A 8ª Turma retomou nesta terça o julgamento dessa ação, que havia tido pedido de vista do desembargador federal Victor Luiz dos Santos Laus, em sessão em 6 de junho. O desembargador Laus acompanhou o desembargador Leandro Paulsen, que já havia proferido voto na sessão do início do mês. Conforme Paulsen, o material probatório é insuficiente. “A existência exclusiva de depoimentos prestados por colaboradores não é capaz de subsidiar a condenação de 15 anos de reclusão proferida em primeiro grau de jurisdição, uma vez que a Lei 12.850/13 reclama, para tanto, a existência de provas materiais de corroboração que, no caso concreto, existem quanto aos demais réus, mas não quanto a João Vaccari.”
Laus, da mesma forma, entendeu que as colaborações não são suficientes para condenar o ex-tesoureiro. “Para mim, a prova ficou insuficiente. No âmbito desta ação penal, faltou a corroboração da palavra dos colaboradores”, avaliou Laus.
O relator dos processos da Lava Jato no Tribunal, desembargador federal João Pedro Gebran Neto, ficou vencido. Gebran Neto entendia pela suficiência de provas, representada pelas múltiplas colaborações judicializadas.

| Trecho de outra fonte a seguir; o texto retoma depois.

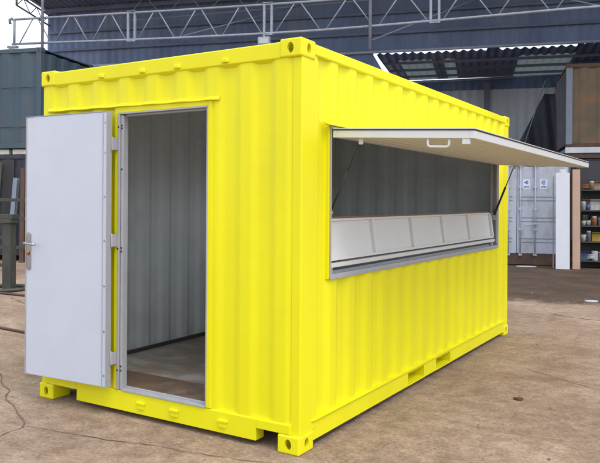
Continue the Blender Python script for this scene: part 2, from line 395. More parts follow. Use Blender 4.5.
for z in (1.985, 1.28, .42):
    m = MB(); m.box(-1.594, -1.576, -.046, -.042, z - .045, z + .045); m.box(-1.580, -1.576, -.042, .004, z - .045, z + .045)
    m.cyl((-1.588, -.044, z - .050), (-1.588, -.044, z + .050), .007, 12)
    m.build('hinge', FRAMEG, yc, bevel=.002)

# ---- serving hatch opening frame
m = MB(); yA, yB, zA, zB = .392, 4.31, 1.063, 2.058
fr = [(yA, zA), (yB, zA), (yB, zB), (yA, zB)]
m.box(-.075, .003, yA - .005, yA, zA, zB + .017); m.box(-.075, .003, yB, yB + .02, zA, zB + .017)
m.box(-.075, .003, yA, yB, zB, zB + .017); m.box(-.075, .005, yA - .005, yB + .012, zA - .006, zA)
m.box(-.075, -.058, yA, yB, zA, zA + .040); m.box(-.002, .002, yA, yB, zA, zA + .028)
m.box(-.075, -.055, yB - .045, yB, zA + .04, zB); m.box(-.020, -.002, yB - .030, yB, zA + .04, zB)
m.build('hatch_frame', FRAMEG, yc, bevel=.002)
MB().box(-.052, -.010, yA - .022, yA - .0055, zA - .004, zB + .017).build('side_trim', YEL, yc, bevel=.003)
m = MB(); m.prism([(0.0, 2.094), (.022, 2.084), (.022, 2.078), (-.014, 2.078), (-.014, 2.098)], (.30, OY1 + .05), lambda u, v, e: (u, e, v))
m.build('drip_strip', YEL, yc)

# ---- raised hatch panel
hp = empty('hatch_panel', (0.012, 0, 2.046)); hp.parent = yc; hp.rotation_euler.y = R(2.7)
HW = .955; Y0, Y1 = .385, 4.315
bmh = MB()
m = MB(); nrib = 96
verts = []
for i in range(nrib + 1):
    x = .03 + (HW - .06) * i / nrib
    verts.append((x, -.032 - .016 * corr(x, .112, phase=.1)))
poly = [(x, z) for x, z in verts] + [(HW - .03, -.022), (.03, -.022)]
m.prism(poly, (Y0 + .03, Y1 - .03), lambda u, v, e: (u, e, v)); m.build('sheet', CREAM2, hp)
m = MB(); t = .048
m.box(HW - .034, HW, Y0, Y1, -t, 0); m.box(0, .034, Y0, Y1, -t, 0)
m.box(.034, HW - .034, Y0, Y0 + .034, -t, 0); m.box(.034, HW - .034, Y1 - .034, Y1, -t, 0)
m.build('frame', CREAM, hp, bevel=.003)
m = MB(); m.box(-.004, HW + .004, Y0 - .005, Y1 + .004, .002, .008); m.build('seal', RUBBER, hp)
m = MB(); m.box(0, HW, Y0, Y1, .0085, .014); m.build('outer_skin', CREAM, hp)
m = MB(); xx = .66; m.tube([(xx, Y0 + .017, -t + .006), (xx, Y0 + .017, -t - .034), (xx + .004, Y0 + .017, -t - .044), (xx + .014, Y0 + .017, -t - .05), (xx + .122, Y0 + .017, -t - .05),
        (xx + .132, Y0 + .017, -t - .044), (xx + .136, Y0 + .017, -t - .034), (xx + .136, Y0 + .017, -t + .006)], .008, 12)
m.build('handle', CREAM, hp)
m = MB(); m.box(.905, .925, Y0 + .004, Y0 + .03, -t - .034, -t); m.box(.88, .905, Y0 + .004, Y0 + .012, -t - .034, -t); m.build('catch', CREAM, hp, bevel=.002)
for yy, sg in ((Y0 + .05, 1), (Y1 - .06, -1)):
    m = MB(); m.box(.175, .205, yy - .012, yy - .006, -t - .04, -t + .006); m.cyl((.19, yy - .014, -t - .028), (.19, yy + .012, -t - .028), .008, 10)
    m.build('strut_bracket', CREAM, hp)
for yy, zl in ((Y0 + .055, 1.50), (Y1 - .050, 1.42)):
    a = Vector((.19, yy, 1.985)); b = Vector((-.035, yy, zl)); mid = a.lerp(b, .42)
    s_ = MB().cyl(a, mid, .0055 if yy > 1 else .0035, 10).build('gas_strut', RUBBER, yc)
    MB().cyl(mid, b, .0115 if yy > 1 else .005, 14).build('cylinder', RUBBER, s_)
    m = MB(); m.box(-.055, -.018, yy + (.010 if yy > 1 else -.02), yy + (.018 if yy > 1 else -.012), zl - .05, zl + .04); m.cyl((-.035, yy - .018, zl), (-.035, yy + .018, zl), .012, 12)
    m.build('strut_bracket', FRAMEG, yc)
# small rod with white end near the near corner
# ---- counter flap hanging inside the opening (ribbed side outward)
cf = empty('counter_flap', (-.045, 0, 1.172)); cf.parent = yc; cf.rotation_euler.y = R(-8)
m = MB(); m.box(-.012, 0, .40, 4.235, 0, .286); m.build('board', CREAM, cf)
m = MB(); m.box(-.014, .002, .398, 4.237, .287, .300); m.build('edging', WOODEDGE, cf)
m = MB(); 
m.box(0.0, .022, .40, 4.235, .0, .020); m.box(0.0, .016, .40, 4.235, .270, .286)
ribs = [.412, 1.16, 1.92, 2.67, 3.43, 4.222]
for y in ribs: m.box(0.0, .024, y - .022, y + .022, .020, .270)
m.build('rib', CREAM, cf, bevel=.002)
m = MB(); m.box(-.055, -.018, .40, 4.25, 1.130, 1.160); m.build('flap_rail', CREAM, yc, bevel=.002)
for y in (.45, 4.2):
    m = MB(); m.box(-.05, -.03, y - .02, y + .02, 1.085, 1.135); m.build('flap_bracket', FRAMEG, yc)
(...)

Quanto ao réu Renato Duque, foi dado provimento ao apelo do Ministério Público Federal e a pena passou de 20 anos e 8 meses para 43 anos e 9 meses de reclusão. A turma aplicou o concurso material nos crimes de corrupção em vez de continuidade delitiva No concurso material, os crimes de mesma natureza deixam de ser considerados como um só e passam a ser somados.
Duque também foi condenado pelos crimes de lavagem de dinheiro e associação criminosa. Os demais réus tiveram as condenações por corrupção, lavagem de dinheiro e associação criminosa mantidas pelo tribunal.
Assad seguiu com a pena de 9 anos e 10 meses de reclusão. Já Sônia Mariza Branco e Dario Teixeira Alves Júnior tiveram os recursos parcialmente providos e a pena de 9 anos e 10 meses baixada para 6 anos e 9 meses de reclusão.
Em nota pública, o criminalista Luiz Flávio Borges D’Urso, que defende Vaccari, avaliou que a “Justiça foi realizada, porquanto a acusação e a sentença recorrida basearam-se, exclusivamente, em palavra de delator, sem que houvesse nos autos, qualquer prova que pudesse corroborar tal delação”.
Segundo D’Urso, a Lei nº 12.850/13 é expressa, quando estabelece, no parágrafo 16 do seu art. 4º, que “nenhuma sentença condenatória será proferida com fundamento apenas nas declarações de agente colaborador”. “Vale dizer, a lei proíbe condenação baseada, exclusivamente, em delação premiada, sem que existam provas a confirmar tal delação e foi isto que havia ocorrido neste processo”, destacou. “Felizmente, o julgamento realizado pela 8ª Turma do TRF-4, ao reformar a sentença de 1ª instância, pelos votos dos Desembargadores Federais, Dr. Leandro Paulsen e Dr. Victor Laus, restabeleceu a vigência da lei, que agora foi aplicada a este caso concreto. O Sr. Vaccari, por sua defesa, reitera que continua a confiar na Justiça brasileira.”